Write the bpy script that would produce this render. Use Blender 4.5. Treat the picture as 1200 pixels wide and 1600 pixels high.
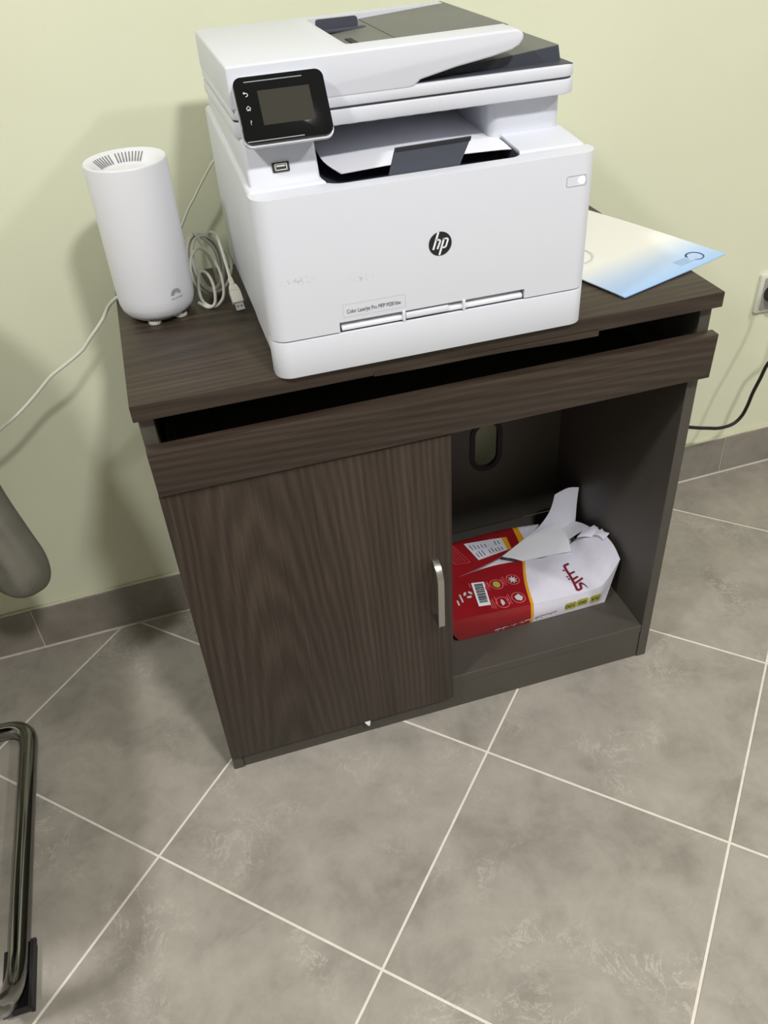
import bpy, bmesh, math, random
from mathutils import Vector, Matrix
random.seed(7)
PI = math.pi
for o in list(bpy.data.objects): bpy.data.objects.remove(o)
SC = bpy.context.scene
COL = SC.collection

# ------------------------------------------------------------------ camera
cam_d = bpy.data.cameras.new('camera'); cam = bpy.data.objects.new('camera', cam_d); COL.objects.link(cam)
RX = Vector((0.95616019, -0.28716438, -0.05739611)); RY = Vector((-0.22084651, -0.57838435, -0.78530144)); RZ = Vector((0.19231359, 0.76354971, -0.61644734))
M = Matrix.Identity(4)
for i in range(3):
    M[i][0] = RX[i]; M[i][1] = -RY[i]; M[i][2] = -RZ[i]
M[0][3], M[1][3], M[2][3] = 0.06935827, -1.36747138, 1.23341561
cam.matrix_world = M
cam_d.sensor_fit = 'VERTICAL'; cam_d.sensor_height = 36.0; cam_d.lens = 1318.37 / 1600 * 36.0
cam_d.clip_start = 0.02
SC.camera = cam

# ------------------------------------------------------------------ world, light, exposure
W = bpy.data.worlds.new('world'); SC.world = W; W.use_nodes = True
W.node_tree.nodes['Background'].inputs[0].default_value = (0.9, 0.95, 1.0, 1); W.node_tree.nodes['Background'].inputs[1].default_value = 0.05
SC.view_settings.view_transform = 'Standard'; SC.view_settings.look = 'None'
SC.view_settings.gamma = 1.0; SC.view_settings.use_curve_mapping = False
SC.view_settings.exposure = 0.36
CEIL = 2.75
# ceiling lamps: x, y, radius, watts
LAMPS = [(0.66, -2.10, 0.13, 40.0, 'round ceiling lamp straight behind the camera'), (-1.25, -1.45, 0.13, 30.0, 'round ceiling lamp above the chair on the left'), (2.35, -2.10, 0.13, 30.0, 'round ceiling lamp on the right by the socket side')]
LAMP_COL = (1.0, 0.985, 0.975)

# ------------------------------------------------------------------ helpers
def tag(o, label=None, cat=None, group=None, kind=None):
    if label: o['label'] = label
    if cat: o['category'] = cat
    if group: o['group'] = group
    if kind: o['kind'] = kind
    return o

def thing(name, loc, label, cat, group=None):
    o = bpy.data.objects.new(name, None); COL.objects.link(o); o.location = loc
    o.empty_display_size = 0.05
    return tag(o, label, cat, group)

def wloc(o):
    v = Vector((0, 0, 0))
    while o is not None:
        v += o.location; o = o.parent
    return v

def obj(name, bm, mats, parent=None, origin=None, smooth=35, label=None, kind=None):
    """link bm (built in world coordinates) as one mesh object; the verts are moved so the origin sits at `origin`"""
    me = bpy.data.meshes.new(name)
    if origin is None:
        if len(bm.verts):
            xs = [v.co for v in bm.verts]
            lo = Vector([min(c[i] for c in xs) for i in range(3)]); hi = Vector([max(c[i] for c in xs) for i in range(3)])
            origin = Vector(((lo.x + hi.x) / 2, (lo.y + hi.y) / 2, lo.z))
        else: origin = Vector((0, 0, 0))
    origin = Vector(origin)
    bmesh.ops.translate(bm, verts=bm.verts, vec=-origin)
    bm.to_mesh(me); bm.free()
    if not isinstance(mats, (list, tuple)): mats = [mats]
    for m in mats: me.materials.append(m)
    if smooth:
        me.shade_smooth(); me.set_sharp_from_angle(angle=math.radians(smooth))
    o = bpy.data.objects.new(name, me); COL.objects.link(o)
    if parent:
        o.parent = parent; o.location = origin - wloc(parent)
    else: o.location = origin
    if label: o['label'] = label
    if kind: o['kind'] = kind
    return o

def BM(): return bmesh.new()

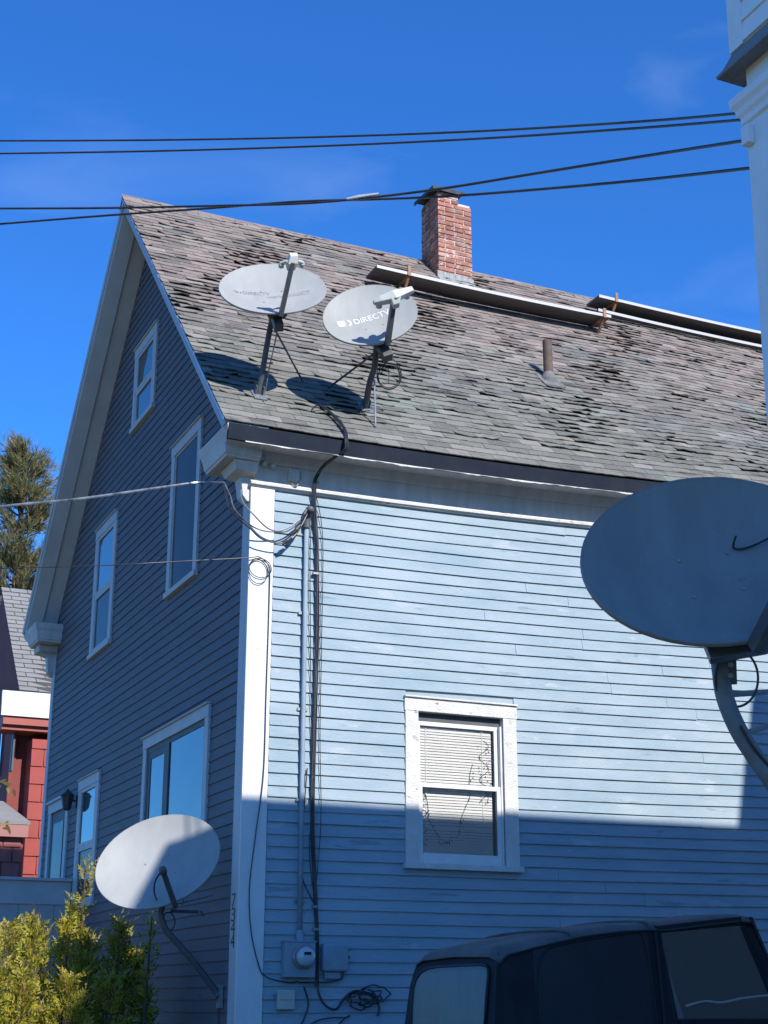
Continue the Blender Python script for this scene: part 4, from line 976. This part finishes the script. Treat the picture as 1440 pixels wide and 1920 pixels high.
# ------------------------------------------------------------------ the white house on the right
BX, BY, BT = .585, -6.047, 5.84; KZ = 1.0318
wh = thing('white_house', 'tall white house corner with moulded belt course along the right edge', 'house', (5, -10, GZ))
YB = -42.0  # unseen depth, lengthened to keep the foreground dish in shade
b = MB(); b.box((BX, YB, GZ), (14, BY, 4.40*KZ)); b.build('wall', M['wb'], wh)
b = MB(); b.box((BX+.012, YB+.01, 4.40*KZ), (13.99, BY-.012, 4.74*KZ)); b.build('frieze_board', M['wb'], wh)
b = MB(); b.box((BX-.03, YB-.05, 4.74*KZ), (14, BY+.03, BT-.06)); b.build('upper_wall', M['wb'], wh)
b = MB(); b.box((BX-.045, BY-.07, 4.79*KZ), (BX-.0305, BY+.046, BT-.06)); b.box((BX-.0305, BY+.0305, 4.79*KZ), (BX+.09, BY+.046, BT-.06)); b.build('corner_board', M['wb'], wh)
for i in range(4):
    z = 4.80*KZ+i*.13
    b = MB(); b.hexa([(BX-.048, BY-3.2, z), (BX-.0305, BY-3.2, z), (BX-.0305, BY-.0705, z), (BX-.048, BY-.0705, z), (BX-.036, BY-3.2, z+.129), (BX-.0305, BY-3.2, z+.129), (BX-.0305, BY-.0705, z+.129), (BX-.036, BY-.0705, z+.129)]); b.build('clapboard', M['wb'], wh)
def belt(prof, name, m):
    b = MB(); rings = []
    for (o_, z) in prof: rings.append([(BX-o_, YB-.1, z*KZ), (14.0, YB-.1, z*KZ), (14.0, BY+o_, z*KZ), (BX-o_, BY+o_, z*KZ)])
    b.loft(rings); return b.build(name, m, wh)
belt([(.0, 4.335), (.018, 4.345), (.020, 4.38), (.035, 4.40), (.040, 4.43), (.058, 4.455), (.062, 4.495), (.055, 4.51), (.0, 4.515)], 'belt_moulding', M['wb'])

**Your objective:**
Exactly as they appear, print the lines of the listing above from its first line through the line that contains "COL = SC.collection", minus the pictures.

**Solution to the exercise:**
Write the bpy script that would produce this render. Use Blender 4.5. Treat the picture as 1200 pixels wide and 1600 pixels high.
import bpy, bmesh, math, random
from mathutils import Vector, Matrix
random.seed(7)
PI = math.pi
for o in list(bpy.data.objects): bpy.data.objects.remove(o)
SC = bpy.context.scene
COL = SC.collection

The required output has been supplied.